Dans les Echos du 14 janvier 2014, Jean-Marc Vittori raconte la fable des îles Kerguelen : « Une mission scientifique d’une dizaine de personnes aurait, dit-on, été envoyée dans ces îles, à l’époque désertes, pour y faire des observations météorologiques. Mais un jour, quelqu’un s’avisa que les dépenses de la mission ne pouvaient pas être contrôlées. On envoya sur place un contrôleur financier qui demanda des états de dépenses, des justifications, des engagements, etc. : il fallut envoyer du personnel administratif. Pour gérer cette équipe, on envoya alors un directeur du personnel qui demanda des effectifs, des avancements, des congés, etc. ; il fallut envoyer à nouveau du personnel administratif. De fil en aiguille, le personnel passa en deux ans de 10 à 200 personnes ! Mais… entre-temps, la mission avait terminé sa tâche et les 10 experts étaient partis sans que, dans le va-et-vient incessant, personne ne s’en aperçoive » (1).
Si ce texte décrit le « phénomène administratif », il peut s’appliquer aussi tant à l’administration publique que privée et plus largement à toute collectivité, comme à chacun d’entre nous.
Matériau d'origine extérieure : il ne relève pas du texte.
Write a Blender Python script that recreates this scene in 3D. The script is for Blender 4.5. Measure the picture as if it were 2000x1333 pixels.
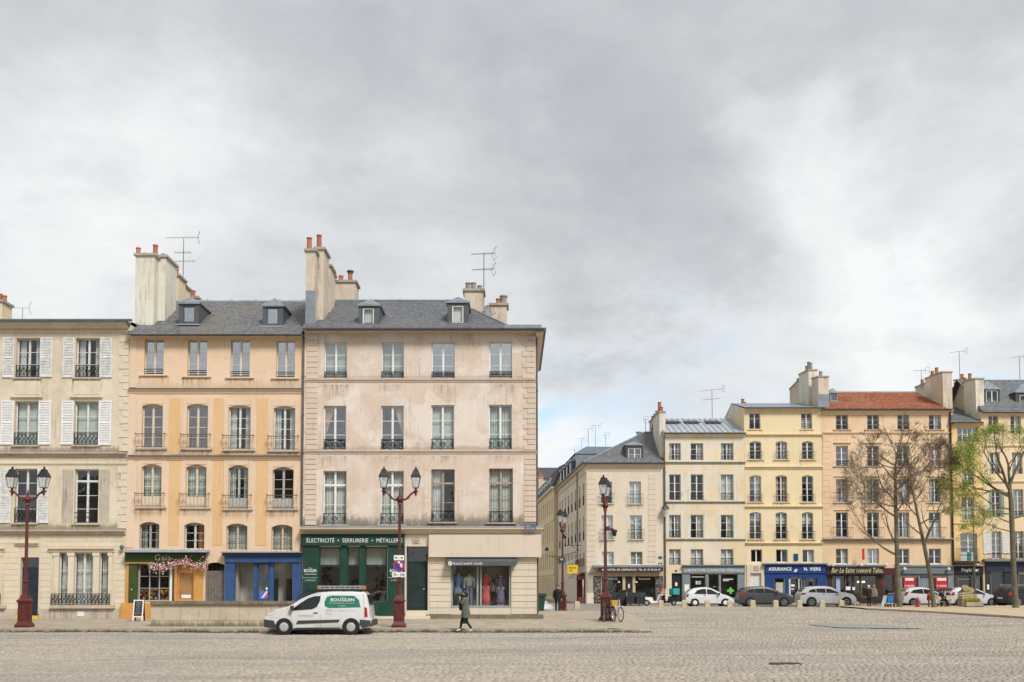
import bpy, bmesh, math, random
import numpy as np
from mathutils import Vector, Matrix
for _o in list(bpy.data.objects): bpy.data.objects.remove(_o)
S = bpy.context.scene
COL = S.collection
RN = random.Random(11)
PI = math.pi

# ------------------------------------------------------------------ camera
F, W_, H_ = 2000.0, 2000.0, 1333.0           # focal length and frame in photo pixels
PITCH = math.radians(3.0); CAMZ = 1.85; HOR = 1146.0
CY = HOR - F*math.tan(PITCH)
cd = bpy.data.cameras.new('camera'); cam = bpy.data.objects.new('camera', cd); COL.objects.link(cam)
cam.location = (0, 0, CAMZ); cam.rotation_euler = (PI/2+PITCH, 0, 0)
cd.sensor_width = 36.0; cd.lens = 36.0*F/W_; cd.shift_y = (CY-H_/2)/W_
cd.clip_start = 0.1; cd.clip_end = 6000
S.camera = cam
# ------------------------------------------------------------------ world: overcast sky with breaks of blue
EXPO = 1.12
SUN_EL, SUN_AZ = math.radians(46), math.radians(148)      # azimuth clockwise from +Y
w = bpy.data.worlds.new('World'); S.world = w; w.use_nodes = True
nt = w.node_tree; nt.nodes.clear()
def N(t, **k):
    n = nt.nodes.new(t)
    for a, b in k.items(): setattr(n, a, b)
    return n
def L(a, b): nt.links.new(a, b)
def M2(op, a, b, clamp=False):
    n = N('ShaderNodeMath', operation=op, use_clamp=clamp)
    for i, v in enumerate((a, b)):
        if v is None: continue
        if isinstance(v, (int, float)): n.inputs[i].default_value = v
        else: L(v, n.inputs[i])
    return n.outputs[0]
def MR(v, a, b, c=0.0, d=1.0, smooth=True):
    n = N('ShaderNodeMapRange', interpolation_type='SMOOTHSTEP' if smooth else 'LINEAR')
    L(v, n.inputs[0])
    for i, q in enumerate((a, b, c, d)): n.inputs[i+1].default_value = q
    return n.outputs[0]
def MIXC(f, a, b):
    n = N('ShaderNodeMix', data_type='RGBA')
    if isinstance(f, (int, float)): n.inputs[0].default_value = f
    else: L(f, n.inputs[0])
    for i, v in ((6, a), (7, b)):
        if isinstance(v, tuple): n.inputs[i].default_value = (*v, 1)
        else: L(v, n.inputs[i])
    return n.outputs[2]
sky = N('ShaderNodeTexSky', sky_type='NISHITA', sun_disc=False, sun_elevation=SUN_EL, sun_rotation=SUN_AZ)
tc = N('ShaderNodeTexCoord'); sx = N('ShaderNodeSeparateXYZ'); L(tc.outputs['Generated'], sx.inputs[0])
zp = M2('ADD', M2('MAXIMUM', sx.outputs[2], 0.0), 0.34)
cb = N('ShaderNodeCombineXYZ')
L(M2('DIVIDE', sx.outputs[0], zp), cb.inputs[0]); L(M2('DIVIDE', sx.outputs[1], zp), cb.inputs[1])
def noise(scale, detail, rough, dist, off, col=False):
    mp = N('ShaderNodeMapping'); mp.inputs['Location'].default_value = off; L(cb.outputs[0], mp.inputs[0])
    n = N('ShaderNodeTexNoise'); L(mp.outputs[0], n.inputs['Vector'])
    n.inputs['Scale'].default_value = scale; n.inputs['Detail'].default_value = detail
    n.inputs['Roughness'].default_value = rough; n.inputs['Distortion'].default_value = dist
    return n.outputs[1] if col else n.outputs[0]
def VM(op, a, b):
    n = N('ShaderNodeVectorMath', operation=op)
    for i, v in enumerate((a, b)):
        if isinstance(v, tuple): n.inputs[i].default_value = v
        else: L(v, n.inputs[i])
    return n.outputs['Value'] if op == 'DISTANCE' else n.outputs[0]
wd = VM('ADD', tc.outputs['Generated'], VM('MULTIPLY', VM('SUBTRACT', noise(2.0, 6, 0.6, 0.2, (4.0, 9.0, 0.0), True), (0.5, 0.5, 0.5)), (0.42, 0.42, 0.42)))
def bank(az, el, sig):
    """soft mass of cloud in a direction given as photo pixels, size in pixels"""
    u, v = (az-1000)/2000, (HOR-el)/2000; d = Vector((u, 1, v)).normalized()
    q_ = M2('DIVIDE', VM('DISTANCE', wd, tuple(d)), sig/2000.0)
    return M2('EXPONENT', M2('MULTIPLY', M2('MULTIPLY', q_, q_), -1.0), None)
val = M2('ADD', M2('MULTIPLY', noise(1.3, 3, 0.5, 0.3, (3.1, 1.7, 0.0)), 0.28), M2('ADD', M2('MULTIPLY', noise(3.4, 9, 0.62, 0.3, (7.3, 2.2, 1.0)), 0.66), M2('MULTIPLY', noise(8.0, 9, 0.62, 0.3, (1.3, 8.2, 2.0)), 0.24)))
val = M2('ADD', val, -0.135)
for (az, el, sg, am) in ((30, 440, 230, .50), (340, 310, 160, .30), (430, 570, 230, .18), (1590, 380, 150, .34), (1730, 280, 100, .14), (1990, 300, 110, .20), (1560, 250, 120, .08), (1700, 640, 180, .36), (1930, 650, 180, .62), (1400, 700, 200, .16), (1130, 850, 220, .62), (960, 140, 120, .16), (900, 430, 170, .22), (1320, 120, 420, -.16), (230, 60, 340, -.08), (760, 200, 230, -.12), (1240, 500, 260, -.08), (1480, 560, 150, -.06), (1880, 480, 120, -.20), (1850, 60, 260, -.05)):
    val = M2('ADD', val, M2('MULTIPLY', bank(az, el, sg), am))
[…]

En effet, n’avons-nous pas tendance à nous encombrer de tâches et d’habitudes, qui souvent subsistent, même lorsque la cause originelle a disparu ?
Ainsi, vous aviez l’habitude de notre vos numéros de téléphone dans un répertoire jusqu’au jour où vous les avez entrés dans un smartphone. Oui, mais par sécurité, vous gardez les deux habitudes.
Certaines habitudes peuvent rassurer, mais globalement elles vous polluent et vous prennent beaucoup de temps. La dernière fois que vous avez déménagé, comment avez-vous vécu le tri que vous avez dû faire ?
Faites-en la liste et appréciez le temps que vous pourriez ainsi gagner.
Finalement, les déménagements de bureaux où on vous limite le volume de cartons ont du bon.
C’est aussi un phénomène culturel. En France, nous déménageons, en changeant de logement, quasiment tout. Aux USA, les américains vendent la majorité de leurs biens en les étalant sur leurs pelouses (cela s’appelle un « garage ») et déménagent avec seulement leurs vêtements et quelques biens personnels. Ils rachèteront tout sur place.
Alors, quand déménagez-vous vos habitudes ? Ce sera comme un ménage de printemps : vous vous sentirez plus léger.
NB : L’auteur de la fable des îles Kerguelen a aussi tracé deux dessins très explicites. Sur le premier, un homme tire une lourde charrette. Sur le second, trois hommes tirent la même charrette dans un sens et quatre dans l’autre. Le résultat physique est le même, le résultat psychologique est une montagne de frustrations.
(1) Le phénomène Administration. Contribution à la formulation mathématique de la loi de Parkinson, par Michel Martin, Annales des mines.